◆ **Instructions to follow**:
Could you write out every record below exactly, leaving out any pictures?

◆ **Supplied material**:
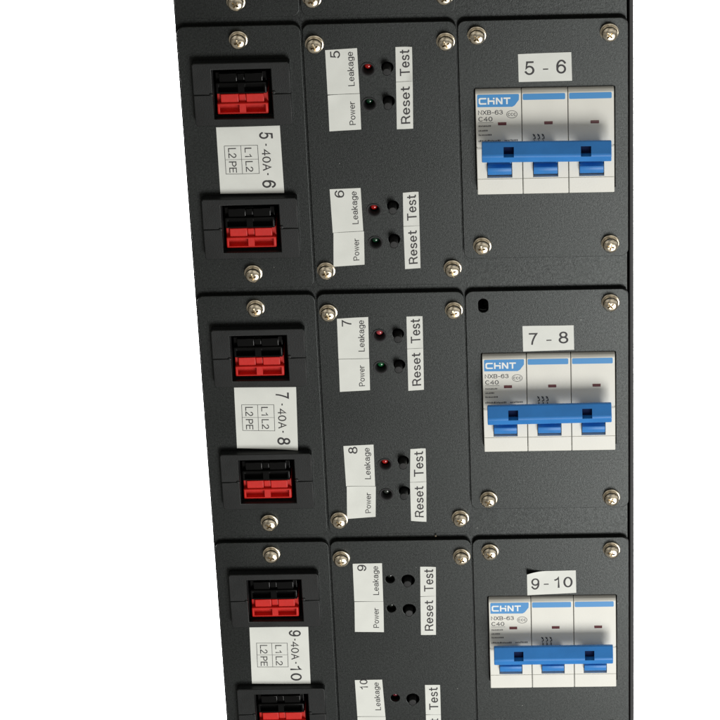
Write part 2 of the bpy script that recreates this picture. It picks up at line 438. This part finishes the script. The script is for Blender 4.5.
def conn_items(a, b):
    two = len(b) > 1
    it = [('q', .105, .278, .635, .284), ('q', .105, .700, .635, .706), ('q', .105, .486, .635, .490),
          ('q', .105, .284, .113, .700), ('q', .627, .284, .635, .700), ('q', .364, .284, .371, .700),
          ('t', 'L1', .425, .54, .315, .455, -90, -.016), ('t', 'L2', .425, .54, .515, .675, -90, -.016),
          ('t', 'L2', .165, .29, .315, .465, -90, -.016), ('t', 'PE', .165, .29, .515, .685, -90, -.016)]
    if two:
        it += [('t', a, .665, .87, .055, .165, -90, -.004), ('q', .755, .205, .775, .235), ('t', '40A', .69, .835, .25, .575, -90, -.016),
               ('q', .755, .615, .775, .645), ('t', b, .665, .87, .68, .945, -90, -.008)]
    else:
        it += [('t', a, .665, .88, .085, .19, -90, -.004), ('q', .755, .262, .775, .292), ('t', '40A', .69, .835, .335, .665, -90, -.016),
               ('q', .755, .70, .775, .73), ('t', b, .665, .88, .805, .925, -90, -.004)]
    return it
LQ = {0: [(-102.0, 27.7), (-76.9, 27.9), (-76.7, -2.0), (-102.1, -1.8)],
      1: [(-102.0, -92.0), (-76.5, -92.2), (-77.2, -122.6), (-102.5, -121.4)],
      2: [(-102.5, -212.0), (-77.3, -212.3), (-77.7, -242.3), (-103.1, -241.9)]}
NUM = {0: ('5', '6'), 1: ('7', '8'), 2: ('9', '10')}
for r in (-1, 0, 1, 2):
    y = -PITCH * r; o = (-91, y, 0)
    lab = ('black plate at the very top left, mostly cut off by the photo edge' if r < 0 else
           'black plate holding the sticker %s-40A-%s between its two sockets' % NUM[r])
    t = thing('socket_plate', lab, 'plate', o, 'plates that hold the red and black sockets')
    part('panel', ML if r >= 0 else mesh_L_blank(), 'plate', t)
    if r >= 0: screw(t, 0, 65.6)
    screw(t, 0, -38.2)
    if r >= 0:
        sticker(t, o, LQ[r], conn_items(*NUM[r]), lift=(0, 0, .5 if r == 1 else 0, 0), label='white sticker reading %s-40A-%s' % NUM[r])

# sockets -------------------------------------------------------
BW, BH = 38.1, 27.3
WX0, WX1, WY0, WY1 = -11.2 - .3, 11.6 + .1, -10.7, 10.8       # window about the bezel centre
def bezel_half(up):
    h = BH / 2; g = 0.12
    if up: pts = [(-BW / 2, g), (WX0, g), (WX0, WY1), (WX1, WY1), (WX1, g), (BW / 2, g), (BW / 2, h - .8), (BW / 2 - .8, h), (-BW / 2 + .8, h), (-BW / 2, h - .8)]
    else:  pts = [(-BW / 2, -g), (-BW / 2, -h + .8), (-BW / 2 + .8, -h), (BW / 2 - .8, -h), (BW / 2, -h + .8), (BW / 2, -g), (WX1, -g), (WX1, WY0), (WX0, WY0), (WX0, -g)]
    return sheet_mesh('bezel_half', [pts], 0.02, 3.3 if up else 3.2, 0.3)
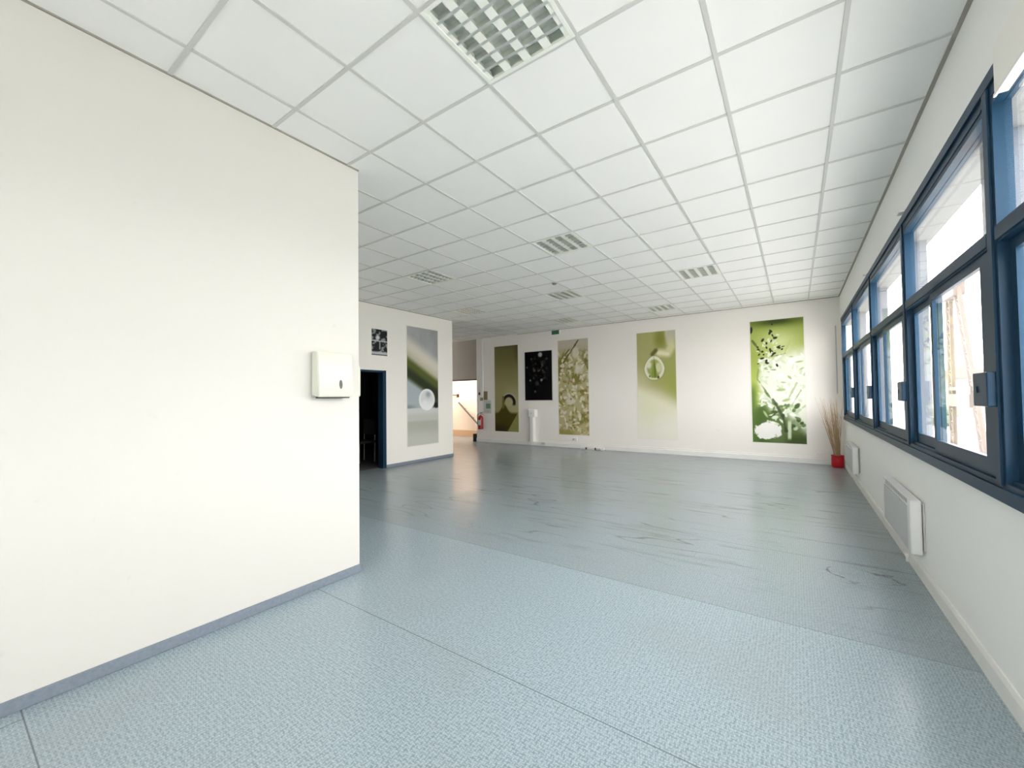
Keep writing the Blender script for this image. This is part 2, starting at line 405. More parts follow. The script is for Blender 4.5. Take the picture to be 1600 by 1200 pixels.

◆ **Full answer**:
Write part 2 of the bpy script that recreates this picture. It picks up at line 438. This part finishes the script. The script is for Blender 4.5.
def conn_items(a, b):
    two = len(b) > 1
    it = [('q', .105, .278, .635, .284), ('q', .105, .700, .635, .706), ('q', .105, .486, .635, .490),
          ('q', .105, .284, .113, .700), ('q', .627, .284, .635, .700), ('q', .364, .284, .371, .700),
          ('t', 'L1', .425, .54, .315, .455, -90, -.016), ('t', 'L2', .425, .54, .515, .675, -90, -.016),
          ('t', 'L2', .165, .29, .315, .465, -90, -.016), ('t', 'PE', .165, .29, .515, .685, -90, -.016)]
    if two:
        it += [('t', a, .665, .87, .055, .165, -90, -.004), ('q', .755, .205, .775, .235), ('t', '40A', .69, .835, .25, .575, -90, -.016),
               ('q', .755, .615, .775, .645), ('t', b, .665, .87, .68, .945, -90, -.008)]
    else:
        it += [('t', a, .665, .88, .085, .19, -90, -.004), ('q', .755, .262, .775, .292), ('t', '40A', .69, .835, .335, .665, -90, -.016),
               ('q', .755, .70, .775, .73), ('t', b, .665, .88, .805, .925, -90, -.004)]
    return it
LQ = {0: [(-102.0, 27.7), (-76.9, 27.9), (-76.7, -2.0), (-102.1, -1.8)],
      1: [(-102.0, -92.0), (-76.5, -92.2), (-77.2, -122.6), (-102.5, -121.4)],
      2: [(-102.5, -212.0), (-77.3, -212.3), (-77.7, -242.3), (-103.1, -241.9)]}
NUM = {0: ('5', '6'), 1: ('7', '8'), 2: ('9', '10')}
for r in (-1, 0, 1, 2):
    y = -PITCH * r; o = (-91, y, 0)
    lab = ('black plate at the very top left, mostly cut off by the photo edge' if r < 0 else
           'black plate holding the sticker %s-40A-%s between its two sockets' % NUM[r])
    t = thing('socket_plate', lab, 'plate', o, 'plates that hold the red and black sockets')
    part('panel', ML if r >= 0 else mesh_L_blank(), 'plate', t)
    if r >= 0: screw(t, 0, 65.6)
    screw(t, 0, -38.2)
    if r >= 0:
        sticker(t, o, LQ[r], conn_items(*NUM[r]), lift=(0, 0, .5 if r == 1 else 0, 0), label='white sticker reading %s-40A-%s' % NUM[r])

# sockets -------------------------------------------------------
BW, BH = 38.1, 27.3
WX0, WX1, WY0, WY1 = -11.2 - .3, 11.6 + .1, -10.7, 10.8       # window about the bezel centre
def bezel_half(up):
    h = BH / 2; g = 0.12
    if up: pts = [(-BW / 2, g), (WX0, g), (WX0, WY1), (WX1, WY1), (WX1, g), (BW / 2, g), (BW / 2, h - .8), (BW / 2 - .8, h), (-BW / 2 + .8, h), (-BW / 2, h - .8)]
    else:  pts = [(-BW / 2, -g), (-BW / 2, -h + .8), (-BW / 2 + .8, -h), (BW / 2 - .8, -h), (BW / 2, -h + .8), (BW / 2, -g), (WX1, -g), (WX1, WY0), (WX0, WY0), (WX0, -g)]
    return sheet_mesh('bezel_half', [pts], 0.02, 3.3 if up else 3.2, 0.3)
Keep writing the Blender script for this image. This is part 2, starting at line 405. More parts follow. The script is for Blender 4.5. Take the picture to be 1600 by 1200 pixels.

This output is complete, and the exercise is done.